3. The applicant has filed Summary Criminal Case No. 1207/2014 for the offence punishable under Section 138 of the Negotiable Instruments Act. The applicant has led his evidence on affidavit and also led evidence of one more witness. When the matter was posted for recording statement of non-applicant no. 2 under Section 313 of the Code of Criminal Procedure, the accused has applied to the Magistrate for conducting de nova trial in terms of Section 326 of the Code. The said application was moved since the Magistrate who has recorded the evidence has been transferred and the case was assigned to another Magistrate. It was contention before the Magistrate that since it is a summary proceeding in terms of Section 147 of the Negotiable Instruments Act, it is a mandatory for the transferee Magistrate to conduct de nova trial. The learned Magistrate has rejected said contention, however, in revision, the learned Sessions Judge has reversed the order of the trial Court and directed to hold de nova trial.

4. The issue involved is covered by the decision of this Court in case of Ganpatrao Mahadeorao Kapse vrs. Rajiv Bhupendranath Sidhra (Criminal Application [Apl] No. 175/2012 dated 10.02.2014), wherein this Court by relying on the decision of the Supreme Court in case of Mehsana Nagrik Sahakari Bank Ltd. vrs. Shreeji Cab Co. and others-MANU/SC/1366/2013 : 2013 (4) Crime 351 (SC), has ruled that if the earlier Magistrate has recorded the evidence in detail, then there is no necessity for the succeeding Magistrate to hold de nova trial.

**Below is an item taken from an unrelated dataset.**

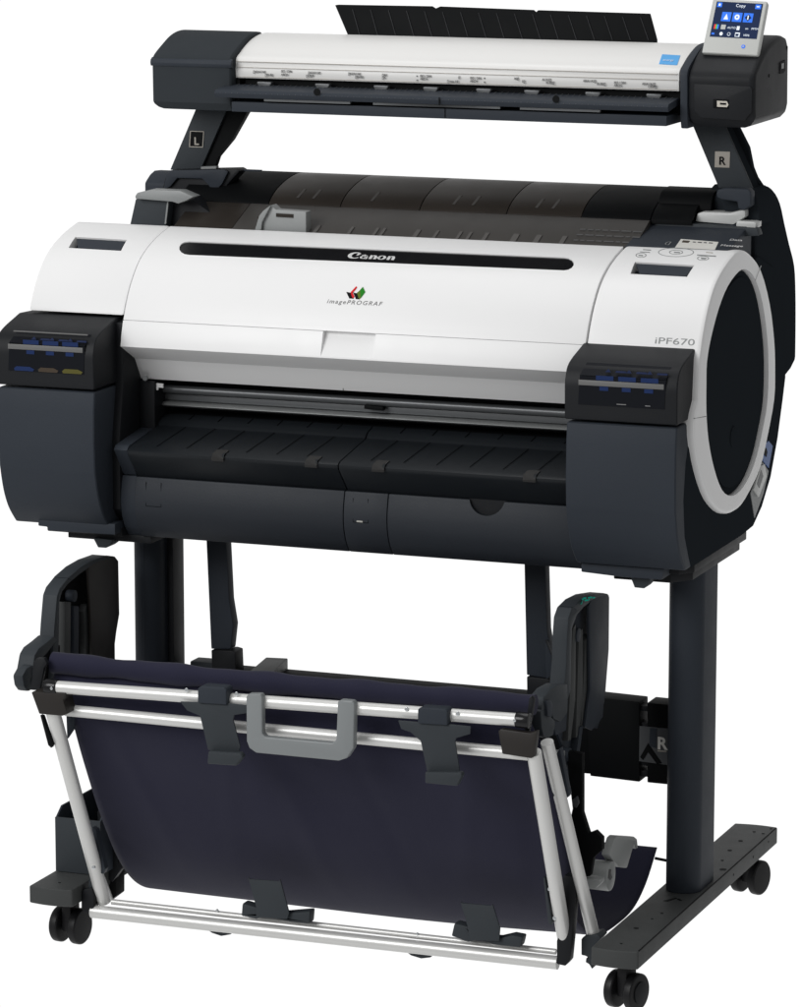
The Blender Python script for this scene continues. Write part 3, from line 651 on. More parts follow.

5. On perusal of the evidence, it is abundant clear that the complainant has filed his detail evidence on affidavit and he has been thoroughly cross-examined. Not only that the complainant has also examined one witness who has also been cross-examined. The record conspicuously reflects that the magistrate who has recorded the evidence has not taken mere notes of evidence, but, recorded evidence in extenso like summons triable case. It is evidence from the record that the evidence was recorded by in all three Magistrate and when the matter was transferred to the fourth one, at that time, the accused urged for de nova trial. Since the case was tried as a summons trial and the evidence is recorded in detail, the contention raised by the accused is wholly untenable.

6. In above referred case of Supreme Court in case of Mehsana Nagrik (supra), it is ruled that when the evidence during trial was recorded in full and not in a summary manner, it was not required for the successor Magistrate to record evidence de nova. In view of said settled position, the impugned order would not sustain in the eyes of law. The learned Sessions Judge completely erred in understanding the settled position of law. In view of that, the application succeeds. The impugned order dated 25.02.2020 passed by the Sessions Judge, Gondia in Criminal Revision Application No. 45/2019 is hereby quashed and set aside. The order dated 09.07.2019 passed by the Judicial Magistrate First Class, Court No. 6, Gondia in Summary Criminal Case No. 1207/2004 is maintained. Criminal Application is allowed and disposed of in aforesaid terms.